Data
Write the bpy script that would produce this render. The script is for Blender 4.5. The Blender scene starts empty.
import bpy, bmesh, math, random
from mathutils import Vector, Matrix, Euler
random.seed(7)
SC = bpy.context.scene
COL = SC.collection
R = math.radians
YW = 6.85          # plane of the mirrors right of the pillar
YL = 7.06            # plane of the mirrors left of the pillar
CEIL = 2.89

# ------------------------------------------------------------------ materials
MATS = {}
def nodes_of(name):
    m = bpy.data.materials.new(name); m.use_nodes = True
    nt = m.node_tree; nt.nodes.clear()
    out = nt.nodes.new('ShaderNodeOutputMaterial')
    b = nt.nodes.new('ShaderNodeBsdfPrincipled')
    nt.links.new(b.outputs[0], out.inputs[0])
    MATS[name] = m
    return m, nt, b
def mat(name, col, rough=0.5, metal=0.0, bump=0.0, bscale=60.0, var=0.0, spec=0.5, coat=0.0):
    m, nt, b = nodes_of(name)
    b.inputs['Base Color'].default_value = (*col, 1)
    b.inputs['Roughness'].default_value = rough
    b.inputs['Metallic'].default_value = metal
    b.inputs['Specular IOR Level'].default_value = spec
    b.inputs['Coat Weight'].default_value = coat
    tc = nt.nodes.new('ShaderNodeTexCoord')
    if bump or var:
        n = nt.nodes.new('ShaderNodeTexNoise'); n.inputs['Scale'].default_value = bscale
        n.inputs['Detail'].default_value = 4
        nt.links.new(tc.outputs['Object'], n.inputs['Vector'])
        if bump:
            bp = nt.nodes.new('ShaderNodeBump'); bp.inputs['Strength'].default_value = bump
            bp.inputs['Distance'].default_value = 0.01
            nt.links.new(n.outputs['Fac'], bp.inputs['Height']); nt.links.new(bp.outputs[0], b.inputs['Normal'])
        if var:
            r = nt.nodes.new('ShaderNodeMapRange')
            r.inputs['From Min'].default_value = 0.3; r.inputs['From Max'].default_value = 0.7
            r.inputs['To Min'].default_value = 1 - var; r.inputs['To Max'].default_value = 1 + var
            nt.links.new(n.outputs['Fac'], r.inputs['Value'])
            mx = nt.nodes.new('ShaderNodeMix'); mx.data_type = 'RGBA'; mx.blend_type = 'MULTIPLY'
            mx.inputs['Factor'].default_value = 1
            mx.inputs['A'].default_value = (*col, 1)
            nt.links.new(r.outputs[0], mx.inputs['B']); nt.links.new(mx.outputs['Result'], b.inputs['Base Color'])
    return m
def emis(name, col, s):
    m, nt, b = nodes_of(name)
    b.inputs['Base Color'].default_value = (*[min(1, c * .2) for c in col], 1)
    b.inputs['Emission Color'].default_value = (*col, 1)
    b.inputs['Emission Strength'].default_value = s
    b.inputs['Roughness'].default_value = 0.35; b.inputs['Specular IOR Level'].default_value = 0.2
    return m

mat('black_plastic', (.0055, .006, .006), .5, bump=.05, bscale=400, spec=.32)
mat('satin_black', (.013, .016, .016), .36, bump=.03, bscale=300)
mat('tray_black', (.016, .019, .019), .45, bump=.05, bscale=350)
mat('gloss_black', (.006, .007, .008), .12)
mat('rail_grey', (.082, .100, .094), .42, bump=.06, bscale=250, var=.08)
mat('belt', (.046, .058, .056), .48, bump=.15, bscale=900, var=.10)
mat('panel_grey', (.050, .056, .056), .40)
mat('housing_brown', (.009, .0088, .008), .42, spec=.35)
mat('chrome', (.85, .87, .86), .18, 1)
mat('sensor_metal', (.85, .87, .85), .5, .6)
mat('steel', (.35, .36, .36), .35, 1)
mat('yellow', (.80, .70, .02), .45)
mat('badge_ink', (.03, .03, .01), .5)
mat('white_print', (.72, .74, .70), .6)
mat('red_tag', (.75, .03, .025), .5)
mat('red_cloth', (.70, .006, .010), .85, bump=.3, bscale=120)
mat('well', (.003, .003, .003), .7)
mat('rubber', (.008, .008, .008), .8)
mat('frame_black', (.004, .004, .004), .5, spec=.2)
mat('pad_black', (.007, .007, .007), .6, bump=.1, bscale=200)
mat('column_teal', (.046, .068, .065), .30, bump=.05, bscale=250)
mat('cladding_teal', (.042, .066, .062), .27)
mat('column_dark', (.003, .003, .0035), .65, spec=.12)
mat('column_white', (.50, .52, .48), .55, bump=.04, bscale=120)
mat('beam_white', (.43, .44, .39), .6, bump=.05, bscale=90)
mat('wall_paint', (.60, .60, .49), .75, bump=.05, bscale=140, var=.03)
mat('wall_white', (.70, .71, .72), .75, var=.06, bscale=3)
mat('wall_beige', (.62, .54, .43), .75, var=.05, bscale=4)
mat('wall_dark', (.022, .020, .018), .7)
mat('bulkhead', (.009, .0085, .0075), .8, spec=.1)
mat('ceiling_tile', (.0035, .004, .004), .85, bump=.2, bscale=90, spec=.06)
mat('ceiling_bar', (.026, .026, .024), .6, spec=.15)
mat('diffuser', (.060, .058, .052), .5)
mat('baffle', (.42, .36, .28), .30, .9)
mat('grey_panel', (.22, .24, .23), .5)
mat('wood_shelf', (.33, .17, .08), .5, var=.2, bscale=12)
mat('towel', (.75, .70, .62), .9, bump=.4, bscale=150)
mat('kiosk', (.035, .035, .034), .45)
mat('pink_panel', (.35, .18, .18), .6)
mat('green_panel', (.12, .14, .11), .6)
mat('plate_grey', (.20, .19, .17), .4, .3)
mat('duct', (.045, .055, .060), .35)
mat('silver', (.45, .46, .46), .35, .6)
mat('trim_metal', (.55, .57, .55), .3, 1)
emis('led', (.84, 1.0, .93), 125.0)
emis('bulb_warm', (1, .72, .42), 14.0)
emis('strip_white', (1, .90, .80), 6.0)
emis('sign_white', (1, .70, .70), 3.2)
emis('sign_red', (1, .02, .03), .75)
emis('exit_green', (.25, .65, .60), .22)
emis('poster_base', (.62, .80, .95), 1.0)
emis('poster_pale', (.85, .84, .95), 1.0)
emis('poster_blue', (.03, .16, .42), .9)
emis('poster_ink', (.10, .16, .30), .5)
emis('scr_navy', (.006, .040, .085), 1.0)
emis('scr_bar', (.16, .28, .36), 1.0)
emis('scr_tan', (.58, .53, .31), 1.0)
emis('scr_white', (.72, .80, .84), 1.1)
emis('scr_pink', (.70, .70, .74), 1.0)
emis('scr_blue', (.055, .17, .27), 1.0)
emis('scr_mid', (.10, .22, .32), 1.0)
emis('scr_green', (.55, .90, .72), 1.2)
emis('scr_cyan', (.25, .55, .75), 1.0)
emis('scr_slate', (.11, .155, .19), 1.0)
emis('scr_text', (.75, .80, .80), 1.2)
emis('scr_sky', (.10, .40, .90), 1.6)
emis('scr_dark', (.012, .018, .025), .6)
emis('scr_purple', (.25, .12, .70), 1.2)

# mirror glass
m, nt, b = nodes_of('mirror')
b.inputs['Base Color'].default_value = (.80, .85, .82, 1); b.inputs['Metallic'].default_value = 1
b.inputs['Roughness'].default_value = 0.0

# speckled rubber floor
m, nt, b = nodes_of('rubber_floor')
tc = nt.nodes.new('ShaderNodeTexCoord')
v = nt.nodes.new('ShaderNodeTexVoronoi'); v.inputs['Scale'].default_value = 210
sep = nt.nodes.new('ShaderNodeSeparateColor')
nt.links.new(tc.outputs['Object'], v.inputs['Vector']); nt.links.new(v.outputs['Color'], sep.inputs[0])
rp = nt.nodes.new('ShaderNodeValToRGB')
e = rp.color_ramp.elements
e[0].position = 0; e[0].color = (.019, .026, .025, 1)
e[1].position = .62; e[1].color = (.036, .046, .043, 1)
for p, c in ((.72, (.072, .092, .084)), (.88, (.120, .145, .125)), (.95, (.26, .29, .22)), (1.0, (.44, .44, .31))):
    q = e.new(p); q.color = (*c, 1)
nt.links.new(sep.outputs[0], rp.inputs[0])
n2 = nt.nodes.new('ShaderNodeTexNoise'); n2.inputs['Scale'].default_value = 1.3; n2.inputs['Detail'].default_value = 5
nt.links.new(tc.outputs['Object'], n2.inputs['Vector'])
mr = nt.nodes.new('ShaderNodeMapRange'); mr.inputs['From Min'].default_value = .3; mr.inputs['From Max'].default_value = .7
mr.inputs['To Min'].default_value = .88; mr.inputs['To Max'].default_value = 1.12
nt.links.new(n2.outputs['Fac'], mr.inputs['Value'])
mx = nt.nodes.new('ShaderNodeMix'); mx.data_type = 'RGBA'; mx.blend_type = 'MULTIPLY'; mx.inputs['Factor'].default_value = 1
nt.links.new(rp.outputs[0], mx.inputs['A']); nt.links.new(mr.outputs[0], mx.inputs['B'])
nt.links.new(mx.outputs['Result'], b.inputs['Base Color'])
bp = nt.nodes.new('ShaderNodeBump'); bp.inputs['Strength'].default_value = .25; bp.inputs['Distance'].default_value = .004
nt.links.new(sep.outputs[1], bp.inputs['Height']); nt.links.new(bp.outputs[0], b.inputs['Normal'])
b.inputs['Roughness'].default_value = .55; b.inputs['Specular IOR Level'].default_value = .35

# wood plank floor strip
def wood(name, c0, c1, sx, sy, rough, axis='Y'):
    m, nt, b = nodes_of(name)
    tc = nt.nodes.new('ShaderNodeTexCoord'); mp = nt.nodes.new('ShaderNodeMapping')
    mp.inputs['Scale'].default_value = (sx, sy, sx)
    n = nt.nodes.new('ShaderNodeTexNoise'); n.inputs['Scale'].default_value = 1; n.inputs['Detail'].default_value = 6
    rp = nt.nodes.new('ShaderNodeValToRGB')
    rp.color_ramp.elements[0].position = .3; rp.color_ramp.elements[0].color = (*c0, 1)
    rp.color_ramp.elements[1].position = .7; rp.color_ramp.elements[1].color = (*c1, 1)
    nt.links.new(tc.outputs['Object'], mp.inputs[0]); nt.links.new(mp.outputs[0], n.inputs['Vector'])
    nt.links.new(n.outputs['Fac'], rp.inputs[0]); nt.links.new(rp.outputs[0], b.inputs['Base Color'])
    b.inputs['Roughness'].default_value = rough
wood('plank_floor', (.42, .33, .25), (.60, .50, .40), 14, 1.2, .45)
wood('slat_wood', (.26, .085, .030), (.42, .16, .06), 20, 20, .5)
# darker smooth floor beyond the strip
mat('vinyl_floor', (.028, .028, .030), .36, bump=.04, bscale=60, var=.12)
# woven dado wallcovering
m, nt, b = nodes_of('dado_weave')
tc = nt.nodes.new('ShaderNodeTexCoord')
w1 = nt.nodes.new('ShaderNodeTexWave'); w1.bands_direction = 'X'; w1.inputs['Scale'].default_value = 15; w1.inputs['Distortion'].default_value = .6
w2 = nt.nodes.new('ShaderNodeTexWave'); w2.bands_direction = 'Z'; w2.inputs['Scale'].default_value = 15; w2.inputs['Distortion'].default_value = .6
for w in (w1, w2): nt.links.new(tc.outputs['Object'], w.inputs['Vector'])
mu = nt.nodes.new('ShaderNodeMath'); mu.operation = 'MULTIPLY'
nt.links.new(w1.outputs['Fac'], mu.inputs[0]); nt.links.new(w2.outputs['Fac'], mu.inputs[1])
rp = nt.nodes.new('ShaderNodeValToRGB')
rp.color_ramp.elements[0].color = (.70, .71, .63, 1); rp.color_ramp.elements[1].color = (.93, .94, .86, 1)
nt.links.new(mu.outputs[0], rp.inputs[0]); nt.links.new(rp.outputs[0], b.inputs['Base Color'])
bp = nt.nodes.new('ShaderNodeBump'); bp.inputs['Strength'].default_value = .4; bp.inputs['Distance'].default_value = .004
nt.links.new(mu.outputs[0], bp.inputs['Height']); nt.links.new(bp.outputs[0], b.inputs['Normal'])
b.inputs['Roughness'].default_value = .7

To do
Reproduce only the lines from the top of the material through the one bearing "CEIL = 2.89", each exactly as it stands.

Task solution
Write the bpy script that would produce this render. The script is for Blender 4.5. The Blender scene starts empty.
import bpy, bmesh, math, random
from mathutils import Vector, Matrix, Euler
random.seed(7)
SC = bpy.context.scene
COL = SC.collection
R = math.radians
YW = 6.85          # plane of the mirrors right of the pillar
YL = 7.06            # plane of the mirrors left of the pillar
CEIL = 2.89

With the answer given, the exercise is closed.